• **PROBLEM STATEMENT**: Print each line from the start of the records below up through the line where "2.95).build('wall_arch', M['plaster'], smooth='curved'))" is found, exactly as given.

• **DATASET**:
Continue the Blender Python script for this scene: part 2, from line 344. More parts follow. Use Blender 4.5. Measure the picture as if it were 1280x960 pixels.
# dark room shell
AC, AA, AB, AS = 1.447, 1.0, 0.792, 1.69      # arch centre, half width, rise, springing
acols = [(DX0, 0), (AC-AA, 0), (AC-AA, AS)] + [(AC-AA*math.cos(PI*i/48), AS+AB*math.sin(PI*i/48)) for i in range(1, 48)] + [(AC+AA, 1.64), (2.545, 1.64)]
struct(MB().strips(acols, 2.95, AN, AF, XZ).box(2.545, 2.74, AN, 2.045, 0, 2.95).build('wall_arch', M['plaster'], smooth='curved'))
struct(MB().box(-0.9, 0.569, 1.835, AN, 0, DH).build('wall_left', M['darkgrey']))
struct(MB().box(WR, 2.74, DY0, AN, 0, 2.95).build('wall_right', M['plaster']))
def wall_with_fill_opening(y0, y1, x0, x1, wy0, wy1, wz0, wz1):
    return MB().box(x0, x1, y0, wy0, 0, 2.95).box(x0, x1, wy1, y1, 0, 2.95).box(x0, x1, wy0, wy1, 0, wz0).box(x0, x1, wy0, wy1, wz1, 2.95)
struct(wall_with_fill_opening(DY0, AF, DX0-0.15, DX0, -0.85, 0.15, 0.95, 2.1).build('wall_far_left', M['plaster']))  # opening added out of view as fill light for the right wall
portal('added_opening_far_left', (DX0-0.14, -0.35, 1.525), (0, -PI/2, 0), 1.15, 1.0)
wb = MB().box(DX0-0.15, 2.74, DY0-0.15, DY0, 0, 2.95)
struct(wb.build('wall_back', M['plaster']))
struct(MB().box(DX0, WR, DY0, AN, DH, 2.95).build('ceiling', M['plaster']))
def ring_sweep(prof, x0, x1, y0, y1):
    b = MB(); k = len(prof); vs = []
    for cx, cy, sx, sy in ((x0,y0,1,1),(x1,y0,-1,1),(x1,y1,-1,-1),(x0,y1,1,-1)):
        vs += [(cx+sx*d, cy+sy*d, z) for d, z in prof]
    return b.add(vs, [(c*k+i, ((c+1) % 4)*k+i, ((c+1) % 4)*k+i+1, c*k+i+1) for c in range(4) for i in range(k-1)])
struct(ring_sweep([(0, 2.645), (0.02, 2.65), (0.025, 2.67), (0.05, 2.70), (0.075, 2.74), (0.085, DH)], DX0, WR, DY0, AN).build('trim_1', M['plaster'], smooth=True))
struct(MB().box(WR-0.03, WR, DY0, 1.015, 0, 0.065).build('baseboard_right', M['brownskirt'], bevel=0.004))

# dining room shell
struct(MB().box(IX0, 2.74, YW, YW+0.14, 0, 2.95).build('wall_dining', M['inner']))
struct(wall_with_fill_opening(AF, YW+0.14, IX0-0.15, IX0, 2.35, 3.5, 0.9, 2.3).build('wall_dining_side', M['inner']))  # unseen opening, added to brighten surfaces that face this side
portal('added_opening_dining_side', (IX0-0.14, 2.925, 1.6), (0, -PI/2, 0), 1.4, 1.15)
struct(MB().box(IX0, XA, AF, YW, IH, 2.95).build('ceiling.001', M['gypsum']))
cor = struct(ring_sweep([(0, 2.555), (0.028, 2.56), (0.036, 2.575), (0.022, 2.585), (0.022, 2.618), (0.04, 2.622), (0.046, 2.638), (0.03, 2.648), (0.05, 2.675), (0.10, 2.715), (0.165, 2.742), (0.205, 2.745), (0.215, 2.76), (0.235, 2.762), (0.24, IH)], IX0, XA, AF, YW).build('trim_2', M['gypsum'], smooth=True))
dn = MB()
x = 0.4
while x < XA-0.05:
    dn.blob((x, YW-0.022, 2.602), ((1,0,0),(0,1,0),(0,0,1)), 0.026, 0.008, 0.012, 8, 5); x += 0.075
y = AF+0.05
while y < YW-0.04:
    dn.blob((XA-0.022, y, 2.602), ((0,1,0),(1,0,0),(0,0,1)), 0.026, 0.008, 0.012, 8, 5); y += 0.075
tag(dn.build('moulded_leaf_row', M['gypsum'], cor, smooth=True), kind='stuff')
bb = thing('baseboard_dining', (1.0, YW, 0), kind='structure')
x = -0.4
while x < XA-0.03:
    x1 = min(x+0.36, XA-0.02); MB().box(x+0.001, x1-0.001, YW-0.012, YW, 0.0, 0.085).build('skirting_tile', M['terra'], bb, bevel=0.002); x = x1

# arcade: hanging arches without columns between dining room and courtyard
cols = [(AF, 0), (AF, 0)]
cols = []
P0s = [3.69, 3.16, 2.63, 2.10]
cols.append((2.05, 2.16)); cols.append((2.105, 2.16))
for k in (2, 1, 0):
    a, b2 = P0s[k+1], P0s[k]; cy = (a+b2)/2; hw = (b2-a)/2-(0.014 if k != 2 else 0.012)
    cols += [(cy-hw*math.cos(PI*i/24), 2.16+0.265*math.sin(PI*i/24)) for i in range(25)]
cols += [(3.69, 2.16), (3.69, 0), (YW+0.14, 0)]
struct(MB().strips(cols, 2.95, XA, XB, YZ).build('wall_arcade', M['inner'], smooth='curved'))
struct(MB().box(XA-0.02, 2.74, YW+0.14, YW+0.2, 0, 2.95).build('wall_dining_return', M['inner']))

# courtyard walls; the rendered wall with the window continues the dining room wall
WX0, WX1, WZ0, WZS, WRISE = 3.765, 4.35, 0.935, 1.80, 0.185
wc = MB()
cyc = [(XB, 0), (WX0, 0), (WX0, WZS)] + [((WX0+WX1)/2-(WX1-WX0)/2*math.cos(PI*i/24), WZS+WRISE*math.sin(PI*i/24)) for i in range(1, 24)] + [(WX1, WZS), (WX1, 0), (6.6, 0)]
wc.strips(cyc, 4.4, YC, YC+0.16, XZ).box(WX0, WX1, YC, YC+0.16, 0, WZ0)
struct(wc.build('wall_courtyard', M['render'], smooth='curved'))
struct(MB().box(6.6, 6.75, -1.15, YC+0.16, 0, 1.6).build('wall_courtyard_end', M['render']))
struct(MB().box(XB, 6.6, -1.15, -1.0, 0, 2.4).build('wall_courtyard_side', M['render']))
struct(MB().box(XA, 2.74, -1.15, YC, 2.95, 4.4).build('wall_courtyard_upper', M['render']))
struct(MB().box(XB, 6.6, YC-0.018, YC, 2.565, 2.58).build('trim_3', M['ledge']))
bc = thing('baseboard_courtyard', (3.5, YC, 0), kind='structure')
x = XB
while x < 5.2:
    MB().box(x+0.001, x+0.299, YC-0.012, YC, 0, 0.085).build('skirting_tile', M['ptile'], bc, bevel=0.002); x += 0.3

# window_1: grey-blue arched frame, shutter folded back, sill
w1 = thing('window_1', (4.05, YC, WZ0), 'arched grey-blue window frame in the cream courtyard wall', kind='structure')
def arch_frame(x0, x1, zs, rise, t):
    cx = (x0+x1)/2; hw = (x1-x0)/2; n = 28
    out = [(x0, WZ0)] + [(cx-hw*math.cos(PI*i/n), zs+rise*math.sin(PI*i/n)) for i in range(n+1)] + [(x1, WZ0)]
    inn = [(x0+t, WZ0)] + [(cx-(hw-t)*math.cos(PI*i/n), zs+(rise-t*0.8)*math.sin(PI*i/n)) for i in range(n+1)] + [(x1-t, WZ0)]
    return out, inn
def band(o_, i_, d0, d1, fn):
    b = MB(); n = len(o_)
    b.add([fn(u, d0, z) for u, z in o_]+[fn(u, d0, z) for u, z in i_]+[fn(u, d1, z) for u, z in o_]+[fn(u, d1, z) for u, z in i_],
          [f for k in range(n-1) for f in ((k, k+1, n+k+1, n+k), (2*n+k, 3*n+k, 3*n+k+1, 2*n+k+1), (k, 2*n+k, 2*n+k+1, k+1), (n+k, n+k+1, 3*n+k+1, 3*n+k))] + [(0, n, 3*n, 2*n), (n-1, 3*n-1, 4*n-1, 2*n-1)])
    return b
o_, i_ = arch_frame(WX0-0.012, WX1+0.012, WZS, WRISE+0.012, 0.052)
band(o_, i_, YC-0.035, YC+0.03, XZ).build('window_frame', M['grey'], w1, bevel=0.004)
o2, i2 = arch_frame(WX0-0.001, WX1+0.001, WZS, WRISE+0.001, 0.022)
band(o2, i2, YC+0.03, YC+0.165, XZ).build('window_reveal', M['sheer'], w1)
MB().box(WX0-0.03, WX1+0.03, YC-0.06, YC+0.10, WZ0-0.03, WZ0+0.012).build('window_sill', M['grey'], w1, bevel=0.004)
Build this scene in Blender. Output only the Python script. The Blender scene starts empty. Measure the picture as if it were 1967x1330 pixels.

• **IN RESPONSE**:
Continue the Blender Python script for this scene: part 2, from line 344. More parts follow. Use Blender 4.5. Measure the picture as if it were 1280x960 pixels.
# dark room shell
AC, AA, AB, AS = 1.447, 1.0, 0.792, 1.69      # arch centre, half width, rise, springing
acols = [(DX0, 0), (AC-AA, 0), (AC-AA, AS)] + [(AC-AA*math.cos(PI*i/48), AS+AB*math.sin(PI*i/48)) for i in range(1, 48)] + [(AC+AA, 1.64), (2.545, 1.64)]
struct(MB().strips(acols, 2.95, AN, AF, XZ).box(2.545, 2.74, AN, 2.045, 0, 2.95).build('wall_arch', M['plaster'], smooth='curved'))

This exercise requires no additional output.